The Left must also develop and project a greater understanding of and empathy with the desire of ordinary people to improve their own lives. Human beings are much more than simple units of consumption as defined by today’s pseudo-classical economists; we are social and emotional beings connected by much more than economics. We are co-dependant, which means that without specific counteracting measures, such as the implementation of progressive taxes, some of us become richer precisely because those who only have their labour to sell are poorer and more numerous – a mechanism described by Thomas Piketty in Capital in the Twenty-First Century. This is one of the consequences of how markets work that is obscured by our emotional sense of entitlement.
Is the market there to serve us or to rule us? I would suggest that if we put any real value on human life, than we need to accept that some form of economic safety net needs to exist to protect the weakest from poverty and destitution. The Left should be particularly exercised about this issue considering how technology is deleting jobs and propelling us towards an age of post-employment. The Left should at least be leading a debate about how ordinary people should be sustained once the traditional mechanisms of wealth distribution have ceased to exist. The Left should, for instance, be talking about the social and economic pros and cons of universal basic income. But it’s not.
What’s more, the Left should explicitly identify with entrepreneurs that are actively seeking to reshape the way we actually do business. After all, should business really be about exploiting the life out of people and planet simply to enrich a small bunch of investors and directors?
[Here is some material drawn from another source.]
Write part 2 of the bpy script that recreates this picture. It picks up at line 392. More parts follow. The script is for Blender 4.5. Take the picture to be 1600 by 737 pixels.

By engaging head-on with questions about what business is actually for, the Left could engage with issues of aspiration, ethics and sustainability, and at the same time foster strands of theoretical economic thinking that do not ‘externalise‘ unwanted – and, therefore, unaccounted for – social and environmental costs. It’s time the Left underwent a process of comprehensive theoretical and moral renewal.
Back to today, and Donald Trump is the US President-elect because millions of Americans identify with him as a businessman and a solutions provider. Trump embodies a dream that so many admire and wish to emulate. The problem is that his emotional appeal supersedes any awareness of the facts. Trump’s fact-free narrative has appeal because the US political and economic system is psychopathic and unresponsive to the needs of ordinary people – and especially, as the exist polls suggest, white working- and middle-class men. For instance, Trump’s denial of climate change as nothing but a Chinese conspiracy would be completely laughable had it not been endorsed by so many supposedly-intelligent people. There are too many incentives to find comfort in reassuring delusions.
Climate change does not have a human face and so does not engender the fear and loathing of a murderous lone gunman or an army of Islamic extremists. The fears and dreams that role models, sex and status engender in us is a primary means by which our emotions betray us. It’s time the Left escaped its reverie, developed some intellectual courage and constructed a convincing, emotional narrative with which to reconnect with mass society. Because, on their own, rational arguments and the niceties of principle deliver surprisingly little.